Task statement:
Tell how many lines in these records contain the string "objects", with only the number as the reply.

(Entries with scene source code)
-------------------------
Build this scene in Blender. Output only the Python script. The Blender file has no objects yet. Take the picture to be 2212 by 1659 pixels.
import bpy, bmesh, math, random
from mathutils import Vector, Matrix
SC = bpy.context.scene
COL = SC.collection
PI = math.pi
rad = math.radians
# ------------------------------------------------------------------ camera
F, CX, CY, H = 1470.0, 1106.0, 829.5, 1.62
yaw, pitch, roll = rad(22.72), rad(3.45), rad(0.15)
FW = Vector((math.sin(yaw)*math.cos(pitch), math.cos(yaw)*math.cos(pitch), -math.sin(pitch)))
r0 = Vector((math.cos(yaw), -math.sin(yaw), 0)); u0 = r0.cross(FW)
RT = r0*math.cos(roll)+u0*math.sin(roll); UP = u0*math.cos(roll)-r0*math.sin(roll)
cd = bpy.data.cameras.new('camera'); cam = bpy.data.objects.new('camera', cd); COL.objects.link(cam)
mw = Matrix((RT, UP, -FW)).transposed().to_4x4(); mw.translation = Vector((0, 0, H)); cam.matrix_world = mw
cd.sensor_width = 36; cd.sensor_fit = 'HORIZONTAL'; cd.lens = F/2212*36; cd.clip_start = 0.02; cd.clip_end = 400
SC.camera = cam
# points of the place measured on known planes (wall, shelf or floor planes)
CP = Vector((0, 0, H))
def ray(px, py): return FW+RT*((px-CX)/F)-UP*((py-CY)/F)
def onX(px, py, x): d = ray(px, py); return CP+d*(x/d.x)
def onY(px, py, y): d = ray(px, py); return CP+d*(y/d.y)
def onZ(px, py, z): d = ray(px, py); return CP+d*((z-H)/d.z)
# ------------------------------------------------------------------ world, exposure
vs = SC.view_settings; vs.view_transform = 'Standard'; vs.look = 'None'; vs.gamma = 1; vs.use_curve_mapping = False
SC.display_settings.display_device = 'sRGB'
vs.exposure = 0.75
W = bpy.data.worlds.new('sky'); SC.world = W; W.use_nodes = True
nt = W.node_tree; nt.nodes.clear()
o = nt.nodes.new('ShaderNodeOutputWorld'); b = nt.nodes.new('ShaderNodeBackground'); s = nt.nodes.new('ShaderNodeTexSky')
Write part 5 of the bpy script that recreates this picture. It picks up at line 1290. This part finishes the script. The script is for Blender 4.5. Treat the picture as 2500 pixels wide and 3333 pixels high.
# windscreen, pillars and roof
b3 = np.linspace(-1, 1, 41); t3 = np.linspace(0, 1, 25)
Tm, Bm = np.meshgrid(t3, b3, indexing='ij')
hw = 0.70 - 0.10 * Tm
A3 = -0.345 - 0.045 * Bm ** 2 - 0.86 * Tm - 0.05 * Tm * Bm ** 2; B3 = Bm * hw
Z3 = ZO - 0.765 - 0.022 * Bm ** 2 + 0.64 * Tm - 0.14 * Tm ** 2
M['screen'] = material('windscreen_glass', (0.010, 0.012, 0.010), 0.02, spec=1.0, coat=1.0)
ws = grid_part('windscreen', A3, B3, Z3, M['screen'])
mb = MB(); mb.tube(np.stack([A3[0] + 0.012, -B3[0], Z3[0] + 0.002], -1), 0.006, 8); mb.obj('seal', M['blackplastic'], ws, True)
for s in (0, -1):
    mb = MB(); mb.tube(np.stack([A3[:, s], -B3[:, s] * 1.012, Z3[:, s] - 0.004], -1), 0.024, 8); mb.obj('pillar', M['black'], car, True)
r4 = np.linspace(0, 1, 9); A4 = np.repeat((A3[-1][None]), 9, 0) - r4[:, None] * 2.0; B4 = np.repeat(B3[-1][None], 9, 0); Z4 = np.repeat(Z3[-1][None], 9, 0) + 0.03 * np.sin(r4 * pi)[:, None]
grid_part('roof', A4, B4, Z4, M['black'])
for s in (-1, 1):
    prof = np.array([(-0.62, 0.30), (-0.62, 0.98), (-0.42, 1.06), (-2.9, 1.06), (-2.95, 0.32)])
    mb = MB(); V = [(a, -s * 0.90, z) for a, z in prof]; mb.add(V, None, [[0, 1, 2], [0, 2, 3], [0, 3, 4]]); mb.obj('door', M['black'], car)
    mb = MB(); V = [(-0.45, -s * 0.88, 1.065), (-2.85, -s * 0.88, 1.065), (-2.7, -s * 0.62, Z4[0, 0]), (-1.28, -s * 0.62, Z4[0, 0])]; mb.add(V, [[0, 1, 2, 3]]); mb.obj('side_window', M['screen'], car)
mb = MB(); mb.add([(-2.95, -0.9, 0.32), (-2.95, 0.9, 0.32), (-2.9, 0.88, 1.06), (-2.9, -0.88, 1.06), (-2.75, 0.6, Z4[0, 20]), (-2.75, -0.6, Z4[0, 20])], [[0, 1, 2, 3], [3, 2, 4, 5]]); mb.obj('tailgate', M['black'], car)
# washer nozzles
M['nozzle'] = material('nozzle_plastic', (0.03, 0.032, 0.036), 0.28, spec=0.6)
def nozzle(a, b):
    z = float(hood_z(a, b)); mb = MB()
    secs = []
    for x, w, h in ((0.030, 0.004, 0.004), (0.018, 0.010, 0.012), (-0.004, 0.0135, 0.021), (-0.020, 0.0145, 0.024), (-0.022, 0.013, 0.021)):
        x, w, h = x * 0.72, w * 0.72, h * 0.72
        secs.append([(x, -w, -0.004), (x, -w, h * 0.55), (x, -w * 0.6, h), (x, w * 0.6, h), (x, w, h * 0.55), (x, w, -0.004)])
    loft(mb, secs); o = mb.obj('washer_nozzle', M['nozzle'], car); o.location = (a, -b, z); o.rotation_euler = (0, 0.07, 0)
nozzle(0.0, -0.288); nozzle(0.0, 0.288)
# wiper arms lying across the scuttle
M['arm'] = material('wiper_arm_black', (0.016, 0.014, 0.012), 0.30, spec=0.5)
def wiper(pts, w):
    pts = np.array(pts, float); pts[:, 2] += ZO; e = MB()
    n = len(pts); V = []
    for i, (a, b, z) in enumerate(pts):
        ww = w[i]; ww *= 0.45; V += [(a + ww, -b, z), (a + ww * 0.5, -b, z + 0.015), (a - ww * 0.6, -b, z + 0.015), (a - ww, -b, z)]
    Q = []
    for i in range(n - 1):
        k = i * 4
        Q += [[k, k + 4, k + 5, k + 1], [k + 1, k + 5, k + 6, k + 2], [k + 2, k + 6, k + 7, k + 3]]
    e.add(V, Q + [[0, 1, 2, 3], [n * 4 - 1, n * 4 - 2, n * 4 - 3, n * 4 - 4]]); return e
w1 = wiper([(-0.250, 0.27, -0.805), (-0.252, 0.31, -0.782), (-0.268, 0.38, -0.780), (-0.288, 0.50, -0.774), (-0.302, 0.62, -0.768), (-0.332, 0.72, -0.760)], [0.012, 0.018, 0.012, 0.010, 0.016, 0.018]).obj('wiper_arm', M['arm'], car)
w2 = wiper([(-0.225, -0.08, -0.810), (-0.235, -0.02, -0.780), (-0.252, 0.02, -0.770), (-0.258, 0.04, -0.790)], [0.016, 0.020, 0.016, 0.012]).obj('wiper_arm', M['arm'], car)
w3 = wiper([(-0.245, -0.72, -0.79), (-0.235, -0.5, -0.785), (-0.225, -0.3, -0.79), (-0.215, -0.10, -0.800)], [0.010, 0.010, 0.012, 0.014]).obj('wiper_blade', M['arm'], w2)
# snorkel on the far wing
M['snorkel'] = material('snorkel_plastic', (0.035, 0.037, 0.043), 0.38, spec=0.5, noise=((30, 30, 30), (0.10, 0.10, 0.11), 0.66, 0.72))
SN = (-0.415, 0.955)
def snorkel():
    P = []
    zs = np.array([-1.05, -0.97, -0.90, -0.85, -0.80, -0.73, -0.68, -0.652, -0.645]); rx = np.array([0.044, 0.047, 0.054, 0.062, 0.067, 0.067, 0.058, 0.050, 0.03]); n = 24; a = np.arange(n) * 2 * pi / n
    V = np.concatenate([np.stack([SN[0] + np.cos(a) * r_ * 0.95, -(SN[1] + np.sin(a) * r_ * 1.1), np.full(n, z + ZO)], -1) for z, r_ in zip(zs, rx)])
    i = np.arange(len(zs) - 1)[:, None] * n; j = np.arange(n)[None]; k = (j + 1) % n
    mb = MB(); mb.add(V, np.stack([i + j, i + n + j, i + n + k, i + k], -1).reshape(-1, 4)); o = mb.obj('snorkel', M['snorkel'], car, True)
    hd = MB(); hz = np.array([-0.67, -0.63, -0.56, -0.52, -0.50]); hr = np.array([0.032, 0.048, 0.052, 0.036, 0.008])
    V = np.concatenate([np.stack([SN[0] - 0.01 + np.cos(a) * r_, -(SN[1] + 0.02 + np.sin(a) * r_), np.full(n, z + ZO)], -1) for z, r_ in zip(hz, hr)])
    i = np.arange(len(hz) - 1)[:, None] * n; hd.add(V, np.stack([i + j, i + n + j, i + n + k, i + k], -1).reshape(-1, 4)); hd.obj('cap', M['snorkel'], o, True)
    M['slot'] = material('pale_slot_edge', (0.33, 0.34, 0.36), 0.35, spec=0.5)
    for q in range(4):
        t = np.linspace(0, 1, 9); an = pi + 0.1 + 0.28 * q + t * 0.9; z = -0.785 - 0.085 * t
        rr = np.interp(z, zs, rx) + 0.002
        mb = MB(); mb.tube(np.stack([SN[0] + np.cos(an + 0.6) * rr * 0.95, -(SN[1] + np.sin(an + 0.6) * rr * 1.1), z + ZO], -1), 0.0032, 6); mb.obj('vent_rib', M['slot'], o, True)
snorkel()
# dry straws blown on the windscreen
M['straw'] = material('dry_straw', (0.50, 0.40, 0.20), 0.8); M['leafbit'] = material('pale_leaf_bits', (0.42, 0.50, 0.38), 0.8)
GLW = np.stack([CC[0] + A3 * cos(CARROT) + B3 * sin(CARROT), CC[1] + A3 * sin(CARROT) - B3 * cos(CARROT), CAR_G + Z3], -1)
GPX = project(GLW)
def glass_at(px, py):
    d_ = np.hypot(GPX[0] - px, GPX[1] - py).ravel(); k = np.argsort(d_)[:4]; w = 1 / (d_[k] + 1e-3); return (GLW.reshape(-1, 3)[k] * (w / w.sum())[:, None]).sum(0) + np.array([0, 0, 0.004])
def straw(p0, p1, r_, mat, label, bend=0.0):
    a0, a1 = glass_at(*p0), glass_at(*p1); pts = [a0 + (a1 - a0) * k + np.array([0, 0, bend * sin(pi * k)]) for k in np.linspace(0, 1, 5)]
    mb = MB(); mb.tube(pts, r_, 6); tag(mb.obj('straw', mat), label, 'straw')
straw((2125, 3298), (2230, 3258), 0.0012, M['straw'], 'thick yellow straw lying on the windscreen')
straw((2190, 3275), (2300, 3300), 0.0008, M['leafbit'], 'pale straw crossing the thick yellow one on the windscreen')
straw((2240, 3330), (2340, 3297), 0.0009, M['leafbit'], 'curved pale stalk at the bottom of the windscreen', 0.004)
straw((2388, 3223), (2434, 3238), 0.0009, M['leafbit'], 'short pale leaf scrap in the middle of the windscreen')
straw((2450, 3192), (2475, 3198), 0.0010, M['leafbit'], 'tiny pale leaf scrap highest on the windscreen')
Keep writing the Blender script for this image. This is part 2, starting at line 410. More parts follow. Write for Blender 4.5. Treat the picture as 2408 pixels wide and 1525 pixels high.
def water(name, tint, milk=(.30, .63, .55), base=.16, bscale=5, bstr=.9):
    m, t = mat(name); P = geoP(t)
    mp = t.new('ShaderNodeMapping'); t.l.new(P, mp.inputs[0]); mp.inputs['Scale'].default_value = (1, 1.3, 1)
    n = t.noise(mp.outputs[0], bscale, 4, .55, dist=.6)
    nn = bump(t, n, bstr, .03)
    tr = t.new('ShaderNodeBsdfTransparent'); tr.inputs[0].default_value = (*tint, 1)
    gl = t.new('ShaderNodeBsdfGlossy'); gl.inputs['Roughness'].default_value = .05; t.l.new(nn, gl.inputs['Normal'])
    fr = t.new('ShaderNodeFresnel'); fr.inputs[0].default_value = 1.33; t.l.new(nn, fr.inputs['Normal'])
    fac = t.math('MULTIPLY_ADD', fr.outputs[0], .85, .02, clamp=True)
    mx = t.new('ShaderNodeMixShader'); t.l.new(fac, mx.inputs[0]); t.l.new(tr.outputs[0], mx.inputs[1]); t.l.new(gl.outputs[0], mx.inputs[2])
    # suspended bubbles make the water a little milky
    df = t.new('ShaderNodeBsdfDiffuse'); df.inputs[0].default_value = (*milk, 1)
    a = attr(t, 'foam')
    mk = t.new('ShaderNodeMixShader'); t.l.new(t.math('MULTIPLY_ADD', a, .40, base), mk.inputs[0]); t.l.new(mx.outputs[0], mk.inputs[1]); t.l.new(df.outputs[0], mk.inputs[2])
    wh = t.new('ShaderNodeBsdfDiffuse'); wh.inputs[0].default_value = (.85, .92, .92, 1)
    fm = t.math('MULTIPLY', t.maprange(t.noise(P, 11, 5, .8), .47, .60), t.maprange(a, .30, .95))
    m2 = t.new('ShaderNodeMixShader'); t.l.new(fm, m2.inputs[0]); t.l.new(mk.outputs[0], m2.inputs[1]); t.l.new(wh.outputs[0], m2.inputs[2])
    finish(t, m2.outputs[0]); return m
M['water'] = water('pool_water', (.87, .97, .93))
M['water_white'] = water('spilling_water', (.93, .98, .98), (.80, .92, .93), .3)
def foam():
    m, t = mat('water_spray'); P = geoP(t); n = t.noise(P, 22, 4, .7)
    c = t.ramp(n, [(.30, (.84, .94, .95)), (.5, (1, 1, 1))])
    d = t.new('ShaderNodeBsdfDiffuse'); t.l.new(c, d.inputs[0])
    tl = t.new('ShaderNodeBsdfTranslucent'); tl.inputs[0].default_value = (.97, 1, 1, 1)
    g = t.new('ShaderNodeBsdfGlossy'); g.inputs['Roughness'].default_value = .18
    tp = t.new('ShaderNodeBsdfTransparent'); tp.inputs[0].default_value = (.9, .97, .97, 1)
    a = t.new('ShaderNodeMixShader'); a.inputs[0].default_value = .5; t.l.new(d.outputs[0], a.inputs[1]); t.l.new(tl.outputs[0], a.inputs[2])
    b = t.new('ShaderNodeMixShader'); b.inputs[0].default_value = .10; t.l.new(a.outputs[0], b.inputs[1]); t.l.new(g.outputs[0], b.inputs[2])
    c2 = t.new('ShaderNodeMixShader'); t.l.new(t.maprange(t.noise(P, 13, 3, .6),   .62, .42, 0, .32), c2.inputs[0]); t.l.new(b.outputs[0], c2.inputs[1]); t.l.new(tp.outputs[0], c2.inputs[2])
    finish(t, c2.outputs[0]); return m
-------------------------
Output:
2